Grilled tuna steak on wooden chopping board

© istock.com/bhofack2

Roter Thun oder Blauflossen-Thun (Bluefin)

Herkunft: Es gibt drei Arten Blauflossen-Thun in vier verschiedenen Beständen: im Westatlantik, Nordatlantik, Mittelmeer und Südpazifik. Sie machen nur 1 Prozent der weltweiten Thunfisch-Fänge aus.
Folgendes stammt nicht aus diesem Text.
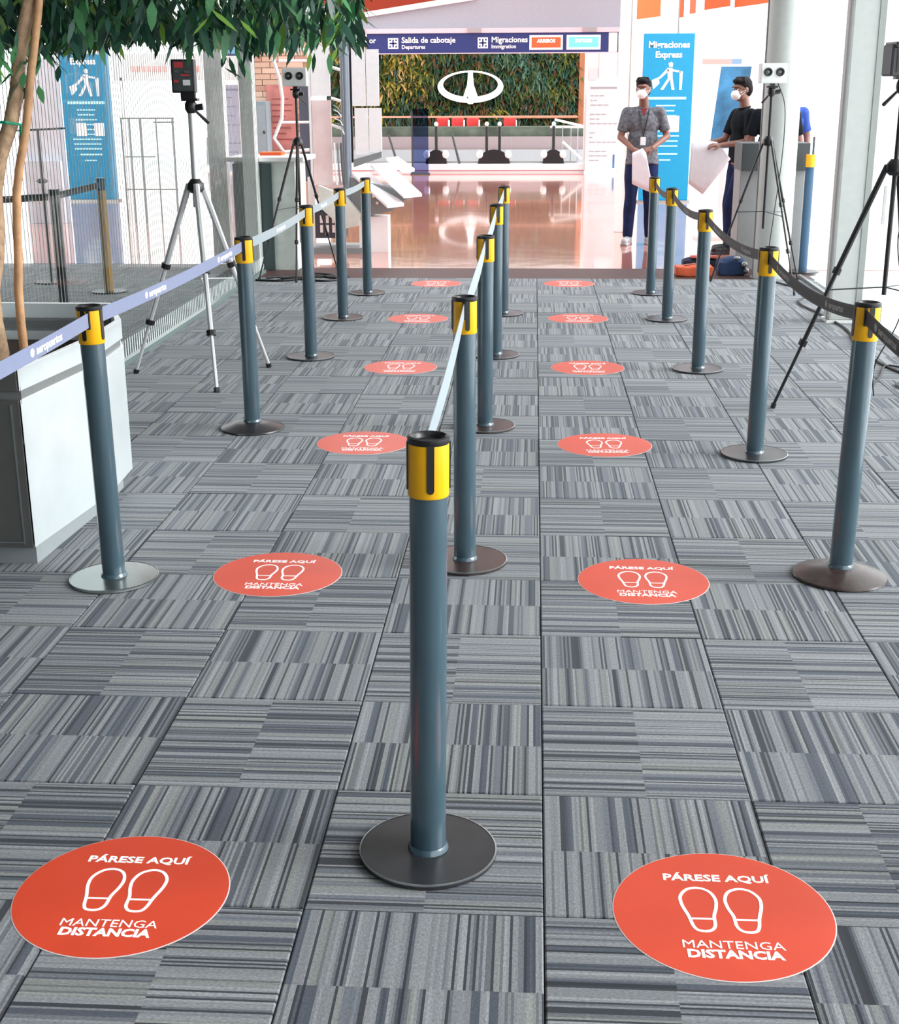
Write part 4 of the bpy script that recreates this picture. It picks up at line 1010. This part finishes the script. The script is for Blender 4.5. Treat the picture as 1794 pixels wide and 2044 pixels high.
# ------------------------------------------------------------------ people
def limb(g, a, b, r0, r1): g.caps(Vector(a), Vector(b), r0, r1, 12)
def hand(g, w_, d, palmn, curl=.5, s=1):
    # w_: wrist point, d: direction of the hand, palmn: palm normal
    w_ = Vector(w_); d = Vector(d).normalized(); n_ = Vector(palmn); n_ = (n_-d*n_.dot(d)).normalized(); x = d.cross(n_)
    c = w_+d*.05
    for k in range(-1, 2): g.caps(w_+d*.01+x*.012*k, w_+d*.085+x*.022*k, .017, .014, 8)
    for k, l in enumerate((.066, .076, .070, .055)):
        b = w_+d*.088+x*(.030-.020*k); m1 = b+d*l*.5+n_*l*.22*curl; e = m1+d*l*.3*(1-curl*.5)+n_*l*.5*curl
        g.caps(b, m1, .0088, .0082, 7); g.caps(m1, e, .0082, .0072, 7)
    b = w_+d*.03+x*.03*s; m1 = b+d*.035+x*.028*s+n_*.012; e = m1+d*.03+x*.004*s+n_*.018*curl
    g.caps(b, m1, .012, .0105, 8); g.caps(m1, e, .0105, .008, 8)
def person(label, loc, rz, P, shirt, trous, hair=HAIR, shoe=None, sleeve='short', voxel=.0075):
    t = thing('person', label, 'person', loc, rz)
    g = G(); hd_ = Vector(P.get('head', (0, -.02, 1.665))); hy = P.get('head_yaw', 0); hp = P.get('head_pitch', 0)
    HM = Matrix.Translation(hd_) @ Matrix.Rotation(hy, 4, 'Z') @ Matrix.Rotation(hp, 4, 'X')
    hv = lambda x, y, z: HM @ Vector((x, y, z))
    HR = HM.to_3x3().to_4x4()
    # skull, jaw, face
    g.ell(hv(0, .012, .025), .076, .094, .092, HR); g.ell(hv(0, -.028, -.03), .062, .062, .082, HR); g.ell(hv(0, -.052, -.082), .034, .032, .028, HR)
    g.caps(hv(0, -.094, .012), hv(0, -.112, -.026), .008, .013, 8); g.ell(hv(0, -.090, .042), .045, .014, .012, HR)
    g.ell(hv(0, -.09, -.058), .026, .012, .010, HR)
    for s_ in (-1, 1):
        g.ell(hv(s_*.076, .004, -.008), .010, .019, .031, HR); g.ell(hv(s_*.042, -.068, -.025), .020, .02, .022, HR)
    nk = Vector((0, .02, 1.47)); g.caps(hv(0, .02, -.06), nk, .050, .056)
    sh = {s_: Vector(P['sh'][s_]) for s_ in P['sh']}; el = P['el']; wr = P['wr']
    cz = P.get('lean', 0)
    g.ell((0, .01, 1.30), .165, .105, .17); g.ell((0, .01, 1.12), .145, .10, .16); g.ell((0, .01, .97), .155, .11, .12)
    for s_ in ('L', 'R'):
        g.caps(nk+Vector((0, 0, -.04)), sh[s_], .05, .055)
        limb(g, sh[s_], el[s_], .050, .038); limb(g, el[s_], wr[s_], .038, .025)
        hand(g, wr[s_], P['hd'][s_], P['pn'][s_], P.get('curl', .6), 1 if s_ == 'R' else -1)
        limb(g, P['hip'][s_], P['kn'][s_], .082, .055); limb(g, P['kn'][s_], P['an'][s_], .054, .036)
        a = Vector(P['an'][s_]); f = Vector(P['ft'][s_]); g.caps(a+Vector((0, 0, -.03)), a+f*.13+Vector((0, 0, -.045)), .036, .028)
    body = obj('body', mod_mesh(g, 'body', SKIN, voxel, 3), None, t)
    # eyes and brows
    for s_ in (-1, 1):
        e = obj('eye', G().ell(hv(s_*.031, -.083, .012), .012, .008, .007, HR, 10, 7), mat('eye_white', (.7, .68, .66), .3), t, True)
        obj('iris', G().ell(hv(s_*.031, -.090, .012), .0055, .003, .0055, HR, 8, 5), BLACK, e, True)
        obj('eyebrow', G().caps(hv(s_*.016, -.098, .032), hv(s_*.048, -.086, .034), .0045, .003, 6), HAIR, t, True)
    # hair cap
    g = G(); g.ell(hv(0, .024, .045), .084, .100, .086, HR); g.ell(hv(0, .055, .0), .078, .07, .09, HR); g.ell(hv(0, -.055, .092), .060, .038, .028, HR)
    for k in range(14):
        a = -1.2+k*.185; g.caps(hv(.055*math.sin(a), -.02+.03*math.cos(a), .11), hv(.075*math.sin(a), -.07*math.cos(a)+.005, .085), .018, .012, 6)
    hm = mod_mesh(g, 'hair', hair, .006, 2, .004); obj('hair', hm, None, t)
    # mask with straps
    g = G(); g.ell(hv(0, -.082, -.042), .058, .046, .052, HR); g.ell(hv(0, -.108, -.036), .030, .028, .036, HR); mk = obj('face_mask', mod_mesh(g, 'face_mask', mat('mask_white', (.92, .92, .92), .7), .005, 3), None, t)
    for s_ in (-1, 1):
        for dz in (.0, -.055): obj('mask_strap', G().tube([hv(s_*.05, -.088, -.03+dz*.6), hv(s_*.082, 0, .0+dz*.2)], .002, 5), VW, mk)
    # shirt
    g = G(); g.ell((0, .01, 1.315), .185, .122, .17); g.ell((0, .005, 1.14), .168, .122, .18)
    hem = P.get('hem', .86); g.tube([(0, .01, 1.2), (0, .005, 1.0), (0, .0, hem)], [.116, .126, .138], 20, 1.38)
    for s_ in ('L', 'R'):
        g.caps(nk+Vector((0, 0, -.045)), sh[s_], .062, .067)
        e0 = Vector(el[s_]); f_ = P.get('slv', .78); g.tube([sh[s_], sh[s_].lerp(e0, f_)], [.067, .058], 14)
    obj('shirt', mod_mesh(g, 'shirt', shirt, .009, 4, .009), None, t)
    g = G()
    for k in range(12):
        a = PI*2*k/12; g.caps((.058*math.cos(a), .012+.055*math.sin(a), 1.485+.012*math.sin(a)), (.058*math.cos(a+.55), .012+.055*math.sin(a+.55), 1.485+.012*math.sin(a+.55)), .012, .012, 6)
    obj('collar', mod_mesh(g, 'collar', shirt, .006, 2), None, t)
    # trousers
    g = G(); g.ell((0, .012, .93), .152, .105, .12)
    for s_ in ('L', 'R'):
        a = Vector(P['an'][s_]); k_ = Vector(P['kn'][s_]); g.caps(P['hip'][s_], k_, .098, .070, 14); g.caps(k_, a+Vector((0, 0, .02)), .070, .058, 14)
    obj('trousers', mod_mesh(g, 'trousers', trous, .010, 3, .010), None, t)
    for s_ in ('L', 'R'):
        a = Vector(P['an'][s_]); f = Vector(P['ft'][s_]).normalized(); g = G(); g.caps(Vector((a.x, a.y, .052))-f*.03, Vector((a.x, a.y, .045))+f*.15, .046, .040, 10); g.caps(Vector((a.x, a.y, .09)), Vector((a.x, a.y, .05)), .046, .046, 10)
        g.box(-.04, -.07, .0, .04, .19, .022, Matrix.Translation((a.x, a.y, 0)) @ Matrix.Rotation(math.atan2(f.y, f.x)-PI/2, 4, 'Z'))
        obj('shoe', mod_mesh(g, 'shoe', shoe or BLACK, .007, 3), None, t)
    return t
# man in grey shirt, both hands together at the waist, facing the camera
P1 = dict(head=(-.015, -.045, 1.675), head_yaw=-.25, head_pitch=.10, sh={'L': (-.178, .01, 1.43), 'R': (.178, .01, 1.43)},
          el={'L': (-.245, -.02, 1.17), 'R': (.265, .0, 1.18)}, wr={'L': (-.10, -.20, 1.045), 'R': (.10, -.20, 1.06)}, hd={'L': (.8, -.25, -.35), 'R': (-.8, -.25, -.25)}, pn={'L': (.2, .7, -.5), 'R': (-.2, .7, -.5)},
          hip={'L': (-.09, .01, .92), 'R': (.09, .01, .92)}, kn={'L': (-.115, -.03, .50), 'R': (.10, -.01, .50)}, an={'L': (-.13, .0, .09), 'R': (.11, .02, .09)}, ft={'L': (-.25, -1, 0), 'R': (.3, -1, 0)}, hem=.88)
p1 = person('man in a grey short-sleeved shirt and jeans with white face mask, hands together', (1.20, 15.45, -.012), -.05, P1, SHIRT, JEAN, shoe=mat('grey_shoe', (.35, .35, .37), .6, noise_amt=.3))
g = G(); 
for s_ in (-1, 1): g.tube([(s_*.062, .03, 1.50), (s_*.05, -.10, 1.42), (s_*.02, -.135, 1.27), (0, -.14, 1.18)], .006, 6)
obj('lanyard', g, BLACK, p1); obj('badge_card', G().box(-.03, -.162, 1.09, .03, -.155, 1.175), VW, p1)
obj('undershirt', G().prism([(-.035, 1.48), (.035, 1.48), (.008, 1.40), (-.008, 1.40)], -.106, -.1), mat('dark_red_cloth', (.25, .03, .04), .7), p1)
def sheet(label, poly, y, bend):
    # curved sheet of paper: polygon fan subdivided
    t = tag(bpy.data.objects.new('paper_sheet', None), None); bpy.data.objects.remove(t)
    bm = bmesh.new(); vs = [bm.verts.new((x, y, z)) for x, z in poly]; bm.faces.new(vs); bmesh.ops.triangulate(bm, faces=bm.faces[:])
    bmesh.ops.subdivide_edges(bm, edges=bm.edges[:], cuts=5, use_grid_fill=True)
    x0 = min(p_[0] for p_ in poly)
    for v in bm.verts: v.co.y += bend*math.sin((v.co.x-x0)*9+v.co.z*3)
    r_ = bmesh.ops.solidify(bm, geom=bm.faces[:], thickness=.003)
    me = bpy.data.meshes.new('paper_sheet'); bm.to_mesh(me); bm.free(); me.materials.append(PAPER)
    me.polygons.foreach_set('use_smooth', [True]*len(me.polygons))
    return tag(obj('paper_sheet', me), label, 'paper')
sheet('white paper sheet hanging from the hands of the man in the grey shirt', [(1.07, 1.0), (1.18, 1.05), (1.22, 1.0), (1.32, .57), (1.23, .60), (1.08, .67)], 15.19, .015)
# man in black shirt, side view, facing left
P2 = dict(head=(0, -.03, 1.665), head_yaw=.3, head_pitch=.14, sh={'L': (-.18, .01, 1.42), 'R': (.18, .01, 1.42)},
          el={'L': (-.20, -.10, 1.16), 'R': (.22, -.03, 1.15)}, wr={'L': (-.15, -.35, 1.12), 'R': (.18, -.30, 1.12)}, hd={'L': (0, -1, .02), 'R': (-.1, -1, .0)}, pn={'L': (.4, 0, -1), 'R': (-.4, 0, -1)},
          hip={'L': (-.09, .01, .92), 'R': (.09, .01, .92)}, kn={'L': (-.10, -.06, .50), 'R': (.10, -.13, .50)}, an={'L': (-.10, -.04, .09), 'R': (.10, -.13, .09)}, ft={'L': (0, -1, 0), 'R': (0, -1, 0)}, hem=.93, curl=.75)
person('man in black shirt and navy trousers seen from the side with white mask', (2.16, 14.62, -.012), -1.30, P2, BSHIRT, JEAN)
sheet('large white paper sheet held out by the man in the black shirt', [(1.62, 1.13), (1.80, 1.15), (1.88, 1.14), (2.03, .97), (1.76, .61), (1.61, .72)], 14.42, .02)
P3 = dict(P2); P3 = {k: (dict(v) if isinstance(v, dict) else v) for k, v in P3.items()}
P3['wr'] = {'L': (-.24, -.06, .95), 'R': (.24, -.06, .95)}; P3['el'] = {'L': (-.25, .03, 1.16), 'R': (.25, .03, 1.16)}; P3['hd'] = {'L': (0, -.2, -1), 'R': (0, -.2, -1)}; P3['pn'] = {'L': (1, 0, 0), 'R': (-1, 0, 0)}
person('person in dark clothes mostly hidden behind the round column', (2.43, 14.22, -.012), -.15, P3, BSHIRT, JEAN)
P4 = dict(P3)
person('person in a blue shirt leaning out behind the round column at right', (2.79, 15.6, -.012), .15, P4, BLUSH, JEAN)
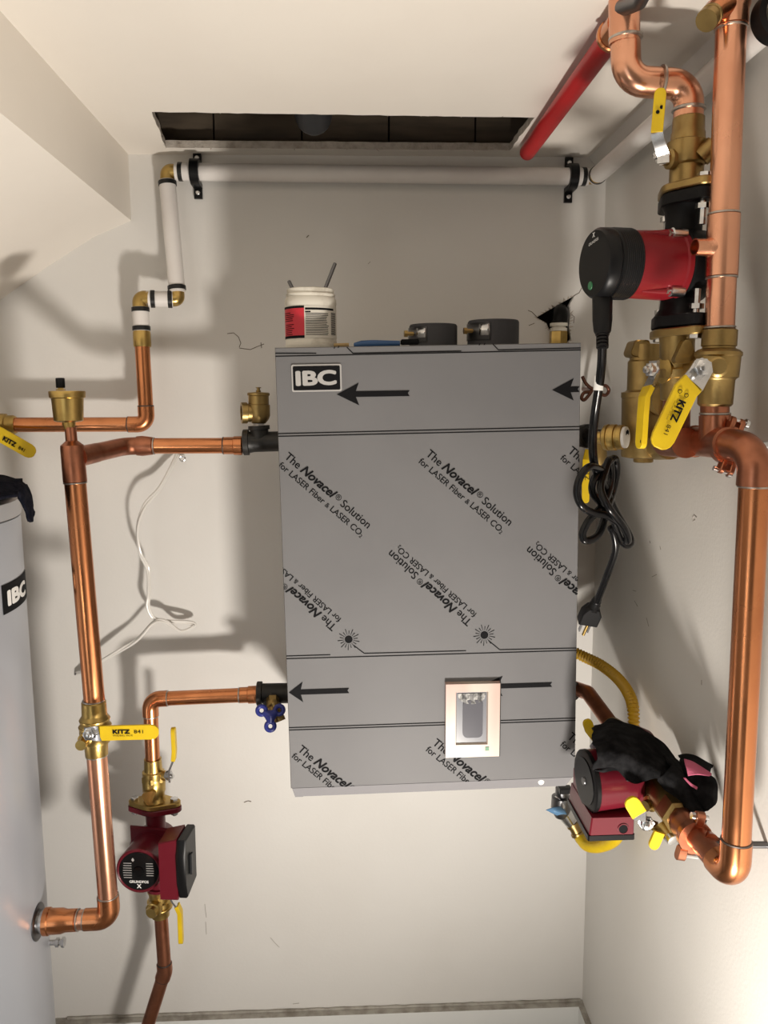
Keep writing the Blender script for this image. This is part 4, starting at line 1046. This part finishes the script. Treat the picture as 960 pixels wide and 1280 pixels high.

Roter Thun ist der König unter den Thunfischen. Auf dem berühmten Tsukiji-Fischmarkt in Tokio erzielt er bei exklusiven Gastronomen sechsstellige Summen. In der Vergangenheit waren die Bestände immer wieder ernsthaft von Überfischung bedroht. Das führte dazu, dass Roter Thun von den Speisekarten der meisten Restaurants in Nordamerika und Europa verschwunden ist und nur noch in Sushi-Restaurants der Spitzenklasse verwendet wird. Dank internationaler Bemühungen gibt es erste Anzeichen dafür, dass sich die Bestände im Nordostatlantik erholen und das Schicksal dieses hochgeschätzten Fisches zum Guten gewendet werden kann. 

Raw tuna slices on dish

© istock.com/Nopadol_Uengbunchoo

Ob du frischen, gefrorenen oder konservierten Thunfisch kaufst – wirklich nachhaltige Produkte zu finden, kann eine Herausforderung sein. Es gibt viele verschiedene Siegel, die um die Aufmerksamkeit der Käufer konkurrieren. Delfinfreundliche Labels („dolphin safe“) konzentrieren sich zum Beispiel hauptsächlich auf die Auswirkungen der Thunfisch-Fischerei auf Delfine und berücksichtigen nicht, ob die Fischerei insgesamt nachhaltig ist. Die beste Möglichkeit, um Risiken wie Überfischung, unerwünschten Beifang, falsche Kennzeichnung sowie illegale und nicht regulierte Fischerei zu verhindern, ist die Wahl von Thunfischprodukten mit dem blauen MSC-Siegel.